The Financial Times ranking of executive MBA programmes for 2010 marks the 10th anniversary of the classification. The rise of this year’s top three courses, none of which featured in the inaugural table in 2001, is testament to the rapid growth and diversification within the EMBA market over the past decade.

Co-operation is the common theme among the first three. Third place is occupied by the Trium programme, a joint offering from HEC Paris, the London School of Economics and Political Science, and the Stern School of Business at New York University. Trium participants complete six study modules, moving between the three campuses, in addition to time spent in two emerging-market countries.

The partnership between Columbia and London Business School is at number two. The structure of this EMBA programme is similar to that of the Trium degree, with participants alternating between the two campuses throughout the course. It also offers electives, assignments and seminars in other locations, including Shanghai and Hong Kong.

Leading the table is the link-up between the Kellogg School of Management and the Hong Kong University of Science and Technology. Most of the teaching is carried out at the HKUST campus, although a two-week stint at Kellogg’s Allen Center in Evanston, Illinois, is a mandatory part of the degree.

Things were rather different back in 2001, when multischool, multicampus programmes were in their infancy. Indeed, when the first ranking was launched in October of that year, the very future of such programmes seemed to be in doubt; after the terrorist attacks of September 11, the prospect of travelling internationally became less attractive.

Yet, data collated from the FT rankings show that any impact felt by business schools was only short term. In fact, since then, the EMBA programme has gone from strength to strength. Between 2001 and 2010, the number of courses included in the FT league table has doubled, from 50 in the original classification to 100 in 2010. This reflects the continued demand for programmes aimed at experienced managers who need to juggle their studies with full-time employment.

While the US remains the predominant location of EMBA programmes in this ranking, the number of courses offered in more than one location has grown (see chart below). These multicampus programmes are delivered in two ways: the first involves studying at more than one business school in different countries, as with the Trium programme. The second – adopted by Insead and the University of Chicago’s Booth School of Business, among others – entails schools setting up campuses in more than one location.

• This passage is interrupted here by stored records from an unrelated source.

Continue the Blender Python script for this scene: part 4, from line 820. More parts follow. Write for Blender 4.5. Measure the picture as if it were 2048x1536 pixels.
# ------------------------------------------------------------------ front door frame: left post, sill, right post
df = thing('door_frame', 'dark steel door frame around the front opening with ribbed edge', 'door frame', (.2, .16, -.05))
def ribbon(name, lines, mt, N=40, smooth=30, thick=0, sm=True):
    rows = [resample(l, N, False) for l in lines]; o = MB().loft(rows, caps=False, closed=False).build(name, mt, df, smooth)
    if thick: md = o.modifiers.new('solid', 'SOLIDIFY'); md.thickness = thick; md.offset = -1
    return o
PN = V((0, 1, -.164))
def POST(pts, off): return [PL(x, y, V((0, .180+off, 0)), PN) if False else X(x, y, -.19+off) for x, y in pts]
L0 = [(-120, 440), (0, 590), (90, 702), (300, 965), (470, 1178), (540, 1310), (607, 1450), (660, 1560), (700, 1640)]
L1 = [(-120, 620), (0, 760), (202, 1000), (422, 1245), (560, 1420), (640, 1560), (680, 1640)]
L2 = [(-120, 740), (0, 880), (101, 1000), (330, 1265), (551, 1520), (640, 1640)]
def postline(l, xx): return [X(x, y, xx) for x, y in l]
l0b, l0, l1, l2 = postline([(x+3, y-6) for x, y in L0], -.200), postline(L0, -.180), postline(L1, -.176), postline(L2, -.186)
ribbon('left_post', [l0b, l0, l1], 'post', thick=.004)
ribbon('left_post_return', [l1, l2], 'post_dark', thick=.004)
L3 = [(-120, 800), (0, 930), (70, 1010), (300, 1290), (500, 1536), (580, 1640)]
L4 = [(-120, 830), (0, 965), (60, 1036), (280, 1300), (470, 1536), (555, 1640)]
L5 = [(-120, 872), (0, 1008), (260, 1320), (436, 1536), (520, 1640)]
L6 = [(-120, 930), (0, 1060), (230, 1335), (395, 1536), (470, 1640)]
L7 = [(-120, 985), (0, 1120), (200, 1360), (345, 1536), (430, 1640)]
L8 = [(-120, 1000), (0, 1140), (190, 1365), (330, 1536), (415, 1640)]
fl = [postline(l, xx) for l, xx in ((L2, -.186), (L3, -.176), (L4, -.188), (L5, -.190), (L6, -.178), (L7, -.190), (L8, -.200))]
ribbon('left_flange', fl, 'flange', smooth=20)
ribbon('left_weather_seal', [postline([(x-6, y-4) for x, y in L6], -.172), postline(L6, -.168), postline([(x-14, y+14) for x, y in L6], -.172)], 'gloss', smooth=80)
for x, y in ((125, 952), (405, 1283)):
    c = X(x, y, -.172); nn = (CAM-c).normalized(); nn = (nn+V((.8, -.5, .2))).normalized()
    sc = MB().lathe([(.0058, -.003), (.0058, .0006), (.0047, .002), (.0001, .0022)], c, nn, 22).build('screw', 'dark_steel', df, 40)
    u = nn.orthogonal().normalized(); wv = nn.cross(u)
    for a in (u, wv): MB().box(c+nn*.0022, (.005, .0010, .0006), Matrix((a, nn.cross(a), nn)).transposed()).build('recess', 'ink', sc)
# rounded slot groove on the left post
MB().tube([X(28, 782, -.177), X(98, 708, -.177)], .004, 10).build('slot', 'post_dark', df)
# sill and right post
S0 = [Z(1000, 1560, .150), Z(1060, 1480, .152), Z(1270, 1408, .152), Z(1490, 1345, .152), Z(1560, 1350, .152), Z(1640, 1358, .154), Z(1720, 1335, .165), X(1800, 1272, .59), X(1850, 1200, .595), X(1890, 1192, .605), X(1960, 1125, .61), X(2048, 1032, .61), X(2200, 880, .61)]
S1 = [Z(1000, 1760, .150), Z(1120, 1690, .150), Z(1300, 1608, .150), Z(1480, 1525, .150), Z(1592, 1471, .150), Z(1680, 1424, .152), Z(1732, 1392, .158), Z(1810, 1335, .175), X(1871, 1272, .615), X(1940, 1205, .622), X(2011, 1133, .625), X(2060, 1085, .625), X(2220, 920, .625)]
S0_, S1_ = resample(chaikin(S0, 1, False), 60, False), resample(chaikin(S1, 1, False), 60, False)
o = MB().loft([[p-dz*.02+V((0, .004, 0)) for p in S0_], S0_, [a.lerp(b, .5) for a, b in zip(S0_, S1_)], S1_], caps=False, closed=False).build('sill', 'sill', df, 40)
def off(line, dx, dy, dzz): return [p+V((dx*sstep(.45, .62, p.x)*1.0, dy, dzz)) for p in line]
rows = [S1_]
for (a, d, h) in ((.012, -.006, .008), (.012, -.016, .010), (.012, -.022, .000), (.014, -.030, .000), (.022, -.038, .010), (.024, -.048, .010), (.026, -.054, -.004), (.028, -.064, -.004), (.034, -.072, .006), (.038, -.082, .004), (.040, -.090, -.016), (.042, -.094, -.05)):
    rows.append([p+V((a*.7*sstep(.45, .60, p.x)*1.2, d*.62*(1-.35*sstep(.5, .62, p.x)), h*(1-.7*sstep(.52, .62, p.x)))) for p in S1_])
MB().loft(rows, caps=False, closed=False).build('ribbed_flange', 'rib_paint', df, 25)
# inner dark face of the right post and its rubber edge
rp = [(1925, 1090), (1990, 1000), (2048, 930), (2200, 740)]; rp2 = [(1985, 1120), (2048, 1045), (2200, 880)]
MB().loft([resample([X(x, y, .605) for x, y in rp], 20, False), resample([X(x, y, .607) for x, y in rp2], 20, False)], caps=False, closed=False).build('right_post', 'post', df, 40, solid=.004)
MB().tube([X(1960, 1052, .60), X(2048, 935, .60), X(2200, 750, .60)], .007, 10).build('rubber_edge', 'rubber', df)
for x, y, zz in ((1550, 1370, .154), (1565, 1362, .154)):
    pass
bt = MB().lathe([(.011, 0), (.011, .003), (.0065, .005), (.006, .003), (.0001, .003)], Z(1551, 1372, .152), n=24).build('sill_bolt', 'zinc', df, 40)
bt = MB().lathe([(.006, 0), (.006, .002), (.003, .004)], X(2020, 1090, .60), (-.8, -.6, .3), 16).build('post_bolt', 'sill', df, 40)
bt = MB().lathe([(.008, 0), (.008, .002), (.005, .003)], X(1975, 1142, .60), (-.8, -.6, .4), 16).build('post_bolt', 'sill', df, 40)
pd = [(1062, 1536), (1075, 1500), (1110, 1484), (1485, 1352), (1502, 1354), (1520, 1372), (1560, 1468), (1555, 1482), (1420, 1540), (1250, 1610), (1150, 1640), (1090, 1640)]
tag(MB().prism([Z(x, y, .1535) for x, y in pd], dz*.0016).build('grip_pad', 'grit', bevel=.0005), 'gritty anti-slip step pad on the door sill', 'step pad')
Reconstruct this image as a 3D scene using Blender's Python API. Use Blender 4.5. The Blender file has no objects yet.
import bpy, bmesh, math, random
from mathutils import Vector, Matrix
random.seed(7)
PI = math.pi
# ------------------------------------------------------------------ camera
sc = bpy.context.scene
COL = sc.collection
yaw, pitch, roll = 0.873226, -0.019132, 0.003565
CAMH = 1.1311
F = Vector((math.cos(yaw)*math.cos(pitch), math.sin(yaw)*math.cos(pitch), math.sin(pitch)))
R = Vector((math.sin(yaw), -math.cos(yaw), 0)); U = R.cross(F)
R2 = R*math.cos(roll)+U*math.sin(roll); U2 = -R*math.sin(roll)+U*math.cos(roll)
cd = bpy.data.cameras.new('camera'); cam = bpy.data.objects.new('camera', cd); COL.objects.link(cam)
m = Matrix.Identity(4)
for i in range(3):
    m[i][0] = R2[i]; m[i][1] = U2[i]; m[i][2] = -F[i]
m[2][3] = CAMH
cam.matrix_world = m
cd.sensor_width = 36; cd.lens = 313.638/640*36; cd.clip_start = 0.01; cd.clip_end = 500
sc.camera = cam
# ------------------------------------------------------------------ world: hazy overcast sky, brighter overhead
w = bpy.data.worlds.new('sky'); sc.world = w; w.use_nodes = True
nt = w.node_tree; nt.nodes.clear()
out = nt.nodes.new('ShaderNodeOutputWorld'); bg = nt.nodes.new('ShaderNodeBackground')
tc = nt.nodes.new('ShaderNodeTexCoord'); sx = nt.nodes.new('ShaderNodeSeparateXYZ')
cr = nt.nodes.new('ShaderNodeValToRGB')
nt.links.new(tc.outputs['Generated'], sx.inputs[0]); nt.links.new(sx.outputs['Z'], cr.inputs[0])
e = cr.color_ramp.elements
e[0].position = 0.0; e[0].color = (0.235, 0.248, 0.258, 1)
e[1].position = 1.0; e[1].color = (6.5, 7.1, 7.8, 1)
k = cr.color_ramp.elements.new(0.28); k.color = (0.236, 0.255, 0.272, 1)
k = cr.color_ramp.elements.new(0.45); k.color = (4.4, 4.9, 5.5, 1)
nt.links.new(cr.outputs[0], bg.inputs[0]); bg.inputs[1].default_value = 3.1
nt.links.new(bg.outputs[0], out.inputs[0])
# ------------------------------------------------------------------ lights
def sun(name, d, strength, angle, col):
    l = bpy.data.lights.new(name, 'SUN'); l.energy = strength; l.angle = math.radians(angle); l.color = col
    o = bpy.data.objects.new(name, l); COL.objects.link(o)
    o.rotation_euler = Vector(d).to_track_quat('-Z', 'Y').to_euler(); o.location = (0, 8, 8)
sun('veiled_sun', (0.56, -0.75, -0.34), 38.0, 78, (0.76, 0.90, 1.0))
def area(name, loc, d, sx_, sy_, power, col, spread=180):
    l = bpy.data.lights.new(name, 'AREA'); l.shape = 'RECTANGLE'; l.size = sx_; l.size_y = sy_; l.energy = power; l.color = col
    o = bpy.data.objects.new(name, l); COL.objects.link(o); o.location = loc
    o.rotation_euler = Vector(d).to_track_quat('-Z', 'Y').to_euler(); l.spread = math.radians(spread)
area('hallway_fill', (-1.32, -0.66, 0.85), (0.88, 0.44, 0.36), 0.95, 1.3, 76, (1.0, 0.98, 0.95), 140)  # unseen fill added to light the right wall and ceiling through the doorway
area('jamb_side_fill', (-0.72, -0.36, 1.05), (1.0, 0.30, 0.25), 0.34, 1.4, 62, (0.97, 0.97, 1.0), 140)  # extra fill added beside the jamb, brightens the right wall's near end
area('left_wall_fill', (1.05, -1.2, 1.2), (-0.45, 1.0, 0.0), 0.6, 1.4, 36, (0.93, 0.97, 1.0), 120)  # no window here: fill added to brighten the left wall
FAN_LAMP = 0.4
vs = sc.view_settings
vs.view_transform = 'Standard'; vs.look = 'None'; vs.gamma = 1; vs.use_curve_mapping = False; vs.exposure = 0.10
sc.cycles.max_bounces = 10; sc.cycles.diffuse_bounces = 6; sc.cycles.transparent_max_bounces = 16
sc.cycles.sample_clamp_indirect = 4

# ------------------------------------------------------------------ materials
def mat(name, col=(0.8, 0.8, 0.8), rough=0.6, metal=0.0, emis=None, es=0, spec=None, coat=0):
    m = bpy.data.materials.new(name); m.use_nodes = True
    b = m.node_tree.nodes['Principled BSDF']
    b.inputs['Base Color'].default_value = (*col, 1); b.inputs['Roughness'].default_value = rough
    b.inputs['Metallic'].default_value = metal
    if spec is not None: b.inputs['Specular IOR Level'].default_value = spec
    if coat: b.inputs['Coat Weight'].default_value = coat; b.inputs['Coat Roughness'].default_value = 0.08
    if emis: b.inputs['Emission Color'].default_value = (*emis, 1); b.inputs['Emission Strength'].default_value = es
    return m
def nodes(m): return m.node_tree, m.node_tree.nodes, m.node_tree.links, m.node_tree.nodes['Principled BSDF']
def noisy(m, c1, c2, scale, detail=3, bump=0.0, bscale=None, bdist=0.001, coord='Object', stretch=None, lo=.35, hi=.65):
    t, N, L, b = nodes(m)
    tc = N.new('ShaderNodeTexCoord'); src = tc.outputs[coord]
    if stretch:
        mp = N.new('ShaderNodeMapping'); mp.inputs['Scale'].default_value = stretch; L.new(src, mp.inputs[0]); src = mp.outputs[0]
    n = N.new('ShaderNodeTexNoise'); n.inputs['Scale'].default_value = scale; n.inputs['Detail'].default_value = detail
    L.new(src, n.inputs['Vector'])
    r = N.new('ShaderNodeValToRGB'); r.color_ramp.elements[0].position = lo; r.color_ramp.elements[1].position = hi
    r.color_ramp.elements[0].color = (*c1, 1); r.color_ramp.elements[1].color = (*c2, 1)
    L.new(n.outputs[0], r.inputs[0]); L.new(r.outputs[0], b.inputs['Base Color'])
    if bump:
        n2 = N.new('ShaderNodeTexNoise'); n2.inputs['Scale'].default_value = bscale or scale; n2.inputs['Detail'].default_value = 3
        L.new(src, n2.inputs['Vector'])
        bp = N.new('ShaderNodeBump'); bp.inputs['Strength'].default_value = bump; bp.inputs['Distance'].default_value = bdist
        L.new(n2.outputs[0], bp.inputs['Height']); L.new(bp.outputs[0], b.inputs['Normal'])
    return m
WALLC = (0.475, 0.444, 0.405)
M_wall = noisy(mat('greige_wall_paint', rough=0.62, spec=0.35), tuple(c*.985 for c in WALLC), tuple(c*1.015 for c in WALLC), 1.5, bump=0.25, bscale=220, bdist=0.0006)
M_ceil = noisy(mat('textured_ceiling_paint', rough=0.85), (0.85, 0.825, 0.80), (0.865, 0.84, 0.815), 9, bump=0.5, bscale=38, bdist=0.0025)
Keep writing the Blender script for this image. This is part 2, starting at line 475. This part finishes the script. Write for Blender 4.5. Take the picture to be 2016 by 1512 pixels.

In 2001, all 50 programmes ranked were single-school, single-location options. By 2003, multilocation programmes started to enter the ranking. This delay was in part explained by the criteria for inclusion: each programme must have been running for four years, and it must have graduated its first class at least three years before the publication of the ranking. Four of the 75 courses listed that year were taught in two or more locations. This number has continued to rise ever since, reaching 17 this year.

The rise of the international EMBA has led to a widening gap between the top and bottom programmes in the ranking.

Earnings stand out as a key differentiator. In 2001, when the class of 1998 was surveyed, the top-earning alumnus group was from the Wharton School’s EMBA programme at the University of Pennsylvania, reporting an average salary three years after graduation of just more than $200,000 (measured in purchasing power parity equivalents). This left these students better off by roughly $150,000, compared with the lowest-earning graduates, and contrasted with a median of $125,000.

By 2010, the earning difference between top and bottom has widened considerably. Graduates of the Kellogg-HKUST EMBA enjoy the highest salaries – on average, slightly more than $392,000, or roughly four times the average at the bottom of the scale. Meanwhile, the median alumnus wage average is almost $151,000, which means salary averages for half of the programmes ranked are lower by at least $240,000 compared with that of Kellogg-HKUST.

Data gathered on the alumnus salary increase (a measure of the difference in wage between starting the degree and three years after graduation) show a different picture. While the EMBA has never afforded the same salary boost as the traditional MBA – largely due to the seniority and wage of participants on entering the programme – graduates can typically expect a sizeable increase in remuneration after completing the degree.

In the 2001 ranking, 39 of the 50 graduating classes surveyed (78 per cent) reported average salary increases of 60 per cent or more. The median alumnus group salary increase was 76 per cent. Since 2001, the median increase has dropped, reaching 55 per cent this year. The graduating classes of 61 of the 100 programmes listed in 2010 reported an average salary increase of 60 per cent or less.